**Exercise prompt:**
Write out the material exactly. Do not include the pictures.

begin Dataset content

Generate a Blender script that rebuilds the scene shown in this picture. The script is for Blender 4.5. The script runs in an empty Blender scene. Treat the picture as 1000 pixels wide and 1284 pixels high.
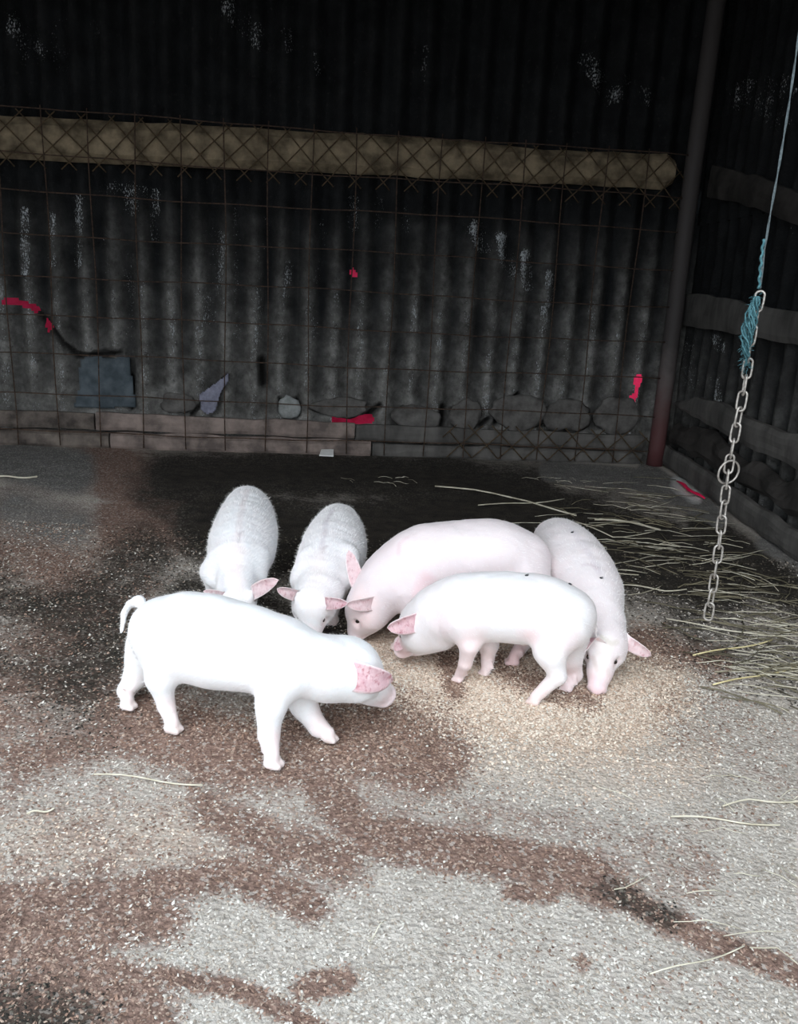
import bpy, math, random
import numpy as np
from math import radians, pi, sin, cos
from mathutils import Vector, Matrix
from mathutils.bvhtree import BVHTree

random.seed(7)
rng = np.random.default_rng(11)
SC = bpy.context.scene
COL = SC.collection

# ------------------------------------------------------------------ camera
FPX, PITCH, ROLL, CAMH = 1050.0, radians(15.2), radians(3.0), 1.0
CF = np.array([0, cos(PITCH), -sin(PITCH)])
R0 = np.array([1.0, 0, 0]); U0 = np.cross(R0, CF)
CR = cos(ROLL) * R0 + sin(ROLL) * U0
CU = -sin(ROLL) * R0 + cos(ROLL) * U0
CC = np.array([0, 0, CAMH])
cam = bpy.data.cameras.new('camera')
cam.sensor_fit = 'HORIZONTAL'; cam.sensor_width = 36.0
cam.lens = FPX / 1000.0 * 36.0
cam.clip_start = 0.05; cam.clip_end = 200
camo = bpy.data.objects.new('camera', cam); COL.objects.link(camo)
camo.matrix_world = Matrix(((CR[0], CU[0], -CF[0], 0), (CR[1], CU[1], -CF[1], 0), (CR[2], CU[2], -CF[2], CAMH), (0, 0, 0, 1)))
SC.camera = camo

# ------------------------------------------------------------------ sky and light
world = bpy.data.worlds.new('overcast_sky'); SC.world = world
world.use_nodes = True
wn = world.node_tree; wn.nodes.clear()
wo = wn.nodes.new('ShaderNodeOutputWorld'); wb = wn.nodes.new('ShaderNodeBackground')
wg = wn.nodes.new('ShaderNodeTexCoord'); ws = wn.nodes.new('ShaderNodeSeparateXYZ')
wr = wn.nodes.new('ShaderNodeValToRGB')
wr.color_ramp.elements[0].position = 0.0; wr.color_ramp.elements[0].color = (0.88, 0.94, 1.0, 1)
wr.color_ramp.elements[1].position = 0.8; wr.color_ramp.elements[1].color = (0.70, 0.85, 1.0, 1)
wn.links.new(wg.outputs['Generated'], ws.inputs[0]); wn.links.new(ws.outputs['Z'], wr.inputs[0])
wn.links.new(wr.outputs[0], wb.inputs[0]); wn.links.new(wb.outputs[0], wo.inputs[0])
wb.inputs[1].default_value = 1.0
sun = bpy.data.lights.new('hazy_sun', 'SUN'); sun.energy = 0.7; sun.angle = radians(50); sun.color = (1, 0.97, 0.94)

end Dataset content

**Solution to this exercise:**
Generate a Blender script that rebuilds the scene shown in this picture. The script is for Blender 4.5. The script runs in an empty Blender scene. Treat the picture as 1000 pixels wide and 1284 pixels high.
import bpy, math, random
import numpy as np
from math import radians, pi, sin, cos
from mathutils import Vector, Matrix
from mathutils.bvhtree import BVHTree

random.seed(7)
rng = np.random.default_rng(11)
SC = bpy.context.scene
COL = SC.collection

# ------------------------------------------------------------------ camera
FPX, PITCH, ROLL, CAMH = 1050.0, radians(15.2), radians(3.0), 1.0
CF = np.array([0, cos(PITCH), -sin(PITCH)])
R0 = np.array([1.0, 0, 0]); U0 = np.cross(R0, CF)
CR = cos(ROLL) * R0 + sin(ROLL) * U0
CU = -sin(ROLL) * R0 + cos(ROLL) * U0
CC = np.array([0, 0, CAMH])
cam = bpy.data.cameras.new('camera')
cam.sensor_fit = 'HORIZONTAL'; cam.sensor_width = 36.0
cam.lens = FPX / 1000.0 * 36.0
cam.clip_start = 0.05; cam.clip_end = 200
camo = bpy.data.objects.new('camera', cam); COL.objects.link(camo)
camo.matrix_world = Matrix(((CR[0], CU[0], -CF[0], 0), (CR[1], CU[1], -CF[1], 0), (CR[2], CU[2], -CF[2], CAMH), (0, 0, 0, 1)))
SC.camera = camo

# ------------------------------------------------------------------ sky and light
world = bpy.data.worlds.new('overcast_sky'); SC.world = world
world.use_nodes = True
wn = world.node_tree; wn.nodes.clear()
wo = wn.nodes.new('ShaderNodeOutputWorld'); wb = wn.nodes.new('ShaderNodeBackground')
wg = wn.nodes.new('ShaderNodeTexCoord'); ws = wn.nodes.new('ShaderNodeSeparateXYZ')
wr = wn.nodes.new('ShaderNodeValToRGB')
wr.color_ramp.elements[0].position = 0.0; wr.color_ramp.elements[0].color = (0.88, 0.94, 1.0, 1)
wr.color_ramp.elements[1].position = 0.8; wr.color_ramp.elements[1].color = (0.70, 0.85, 1.0, 1)
wn.links.new(wg.outputs['Generated'], ws.inputs[0]); wn.links.new(ws.outputs['Z'], wr.inputs[0])
wn.links.new(wr.outputs[0], wb.inputs[0]); wn.links.new(wb.outputs[0], wo.inputs[0])
wb.inputs[1].default_value = 1.0
sun = bpy.data.lights.new('hazy_sun', 'SUN'); sun.energy = 0.7; sun.angle = radians(50); sun.color = (1, 0.97, 0.94)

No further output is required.